Virtual Event: Adam Goodman at UCLA and UCSDThe Deportation Machine

Join Adam Goodman in conversation with Tobias Higbie, hosted by UCLA’s Center for the Study of International Migration and UCSD’s Center for Comparative Immigration Studies, for a discussion of his book The Deportation Machine.

Use code TDM-FG for 30% off and free shipping on The Deportation Machine through 11/30/20.

About the Book

Constant headlines about deportations, detention camps, and border walls drive urgent debates about immigration and what it means to be an American in the twenty-first century. The Deportation Machine traces the long and troubling history of the US government’s systematic efforts to terrorize and expel immigrants over the past 140 years. This provocative, eye-opening book provides needed historical perspective on one of the most pressing social and political issues of our time.

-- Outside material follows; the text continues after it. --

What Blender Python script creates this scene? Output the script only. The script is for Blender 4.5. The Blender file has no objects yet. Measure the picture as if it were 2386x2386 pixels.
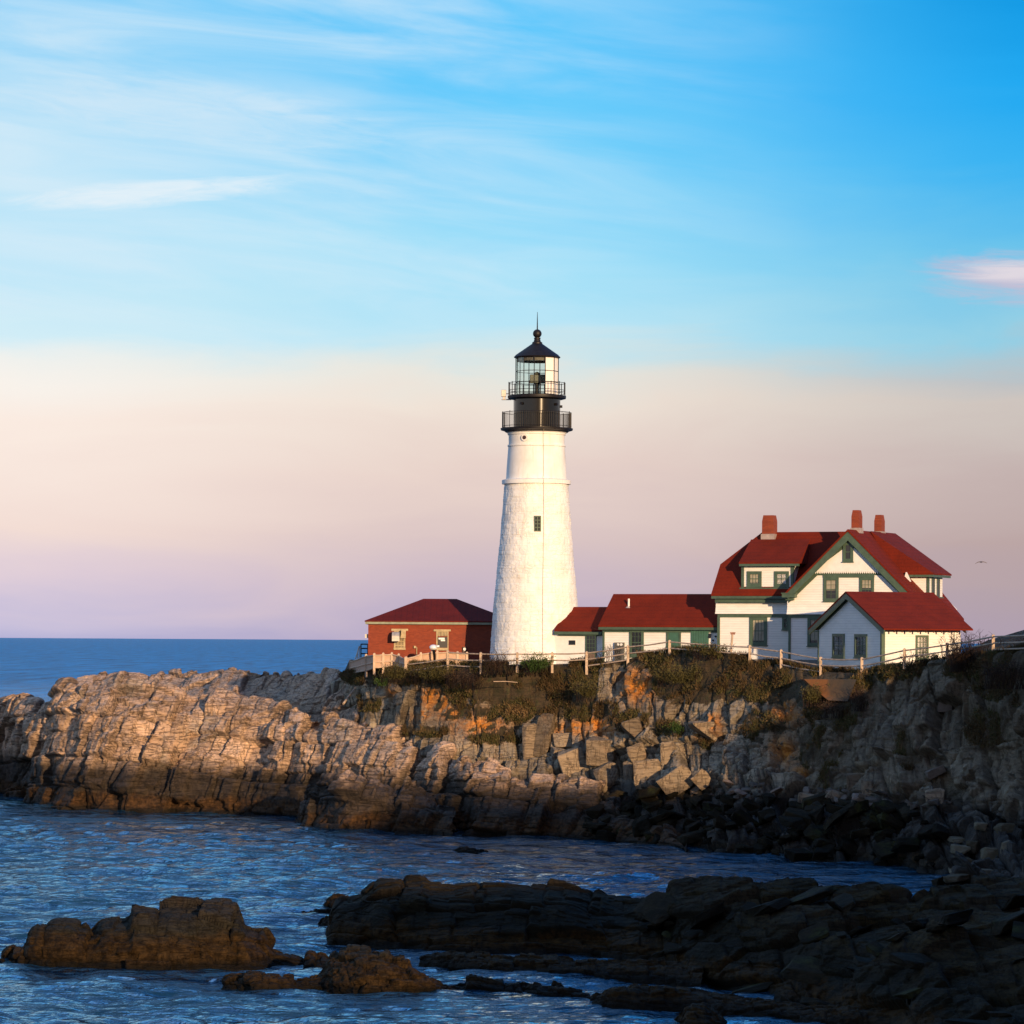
import bpy, bmesh, math, random
import numpy as np
from mathutils import Vector, Matrix
random.seed(7)
R = math.radians
C = bpy.context.scene.collection
SC = bpy.context.scene

# ------------------------------------------------------------------ camera, sky, sun, exposure
FPX, H, HOR, ROLL = 8060.0, 13.6, 1492.0, R(0.34)
cam_d = bpy.data.cameras.new('camera'); cam = bpy.data.objects.new('camera', cam_d); C.objects.link(cam)
cam_d.sensor_width = 36; cam_d.lens = 36 * FPX / 2386; cam_d.shift_y = (HOR - 1193) / 2386
cam_d.clip_start = 1; cam_d.clip_end = 200000
cam.matrix_world = Matrix.Translation((0, 0, H)) @ Matrix.Rotation(R(90), 4, 'X') @ Matrix.Rotation(ROLL, 4, 'Z')
SC.camera = cam
SC.view_settings.view_transform = 'Standard'; SC.view_settings.look = 'None'
SC.view_settings.exposure = 0.35; SC.view_settings.gamma = 1
SC.render.engine = 'CYCLES'
SC.cycles.use_denoising = True
SC.cycles.max_bounces = 6; SC.cycles.transparent_max_bounces = 12
SC.cycles.caustics_reflective = False; SC.cycles.caustics_refractive = False

SUN_AZ, SUN_EL = R(22), R(8.5)         # azimuth measured from straight behind the camera towards its right
sun_dir = Vector((math.sin(SUN_AZ) * math.cos(SUN_EL), -math.cos(SUN_AZ) * math.cos(SUN_EL), math.sin(SUN_EL)))
sd = bpy.data.lights.new('sun', 'SUN'); sun = bpy.data.objects.new('sun', sd); C.objects.link(sun)
sd.energy = 5.0; sd.angle = R(0.6); sd.color = (1.0, 0.68, 0.38)
sun.rotation_euler = sun_dir.to_track_quat('Z', 'Y').to_euler()

def lin(r, g, b):
    f = lambda c: (c / 255 / 12.92) if c / 255 <= 0.04045 else ((c / 255 + 0.055) / 1.055) ** 2.4
    return (f(r), f(g), f(b), 1)

class NT:
    """small node helper"""
    def __init__(s, nt): s.nt = nt; s.N = nt.nodes; s.L = nt.links
    def node(s, t, **kw):
        n = s.N.new(t)
        for k, v in kw.items(): setattr(n, k, v)
        return n
    def put(s, sock, v):
        if hasattr(v, 'is_output') or hasattr(v, 'links'): s.L.new(v, sock)
        elif v is not None: sock.default_value = v
    def math(s, op, a, b=None, c=None, clamp=False):
        n = s.node('ShaderNodeMath', operation=op, use_clamp=clamp)
        s.put(n.inputs[0], a)
        if b is not None: s.put(n.inputs[1], b)
        if c is not None: s.put(n.inputs[2], c)
        return n.outputs[0]
    def mix(s, f, a, b, mode='MIX'):
        n = s.node('ShaderNodeMix', data_type='RGBA', blend_type=mode)
        s.put(n.inputs[0], f); s.put(n.inputs[6], a); s.put(n.inputs[7], b)
        return n.outputs[2]
    def ramp(s, f, stops, interp='LINEAR'):
        n = s.node('ShaderNodeValToRGB'); cr = n.color_ramp; cr.interpolation = interp
        while len(cr.elements) < len(stops): cr.elements.new(0.5)
        for e, (p, c) in zip(cr.elements, stops): e.position = p; e.color = c if len(c) == 4 else (*c, 1)
        s.put(n.inputs[0], f); return n.outputs[0]
    def step(s, x, a, b):
        n = s.node('ShaderNodeMapRange', interpolation_type='SMOOTHSTEP')
        s.put(n.inputs[0], x); n.inputs[1].default_value = a; n.inputs[2].default_value = b
        return n.outputs[0]
    def noise(s, vec, scale, detail=4, rough=0.55, dist=0.0):
        n = s.node('ShaderNodeTexNoise'); s.put(n.inputs['Vector'], vec)
        n.inputs['Scale'].default_value = scale; n.inputs['Detail'].default_value = detail
        n.inputs['Roughness'].default_value = rough; n.inputs['Distortion'].default_value = dist
        return n.outputs['Fac']
    def mapv(s, vec, scale=(1, 1, 1), rot=(0, 0, 0)):
        n = s.node('ShaderNodeMapping'); s.put(n.inputs[0], vec); n.inputs['Scale'].default_value = scale
        n.inputs['Rotation'].default_value = rot; return n.outputs[0]
    def pos(s): return s.node('ShaderNodeNewGeometry').outputs['Position']
    def sep(s, v): n = s.node('ShaderNodeSeparateXYZ'); s.put(n.inputs[0], v); return n.outputs
    def comb(s, x, y, z): n = s.node('ShaderNodeCombineXYZ'); [s.put(n.inputs[i], v) for i, v in enumerate((x, y, z))]; return n.outputs[0]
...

In a sweeping and engaging narrative, Adam Goodman examines how federal, state, and local officials have targeted various groups for expulsion, from Chinese and Europeans at the turn of the twentieth century to Central Americans and Muslims today. He reveals how authorities have singled out Mexicans, nine out of ten of all deportees, and removed most of them not by orders of immigration judges but through coercive administrative procedures and calculated fear campaigns. Goodman uncovers the machine’s three primary mechanisms—formal deportations, “voluntary” departures, and self-deportations—and examines how public officials have used them to purge immigrants from the country and exert control over those who remain. Exposing the pervasive roots of anti-immigrant sentiment in the United States, The Deportation Machine introduces the politicians, bureaucrats, businesspeople, and ordinary citizens who have pushed for and profited from expulsion.

This revelatory book chronicles the devastating human costs of deportation and the innovative strategies people have adopted to fight against the machine and redefine belonging in ways that transcend citizenship.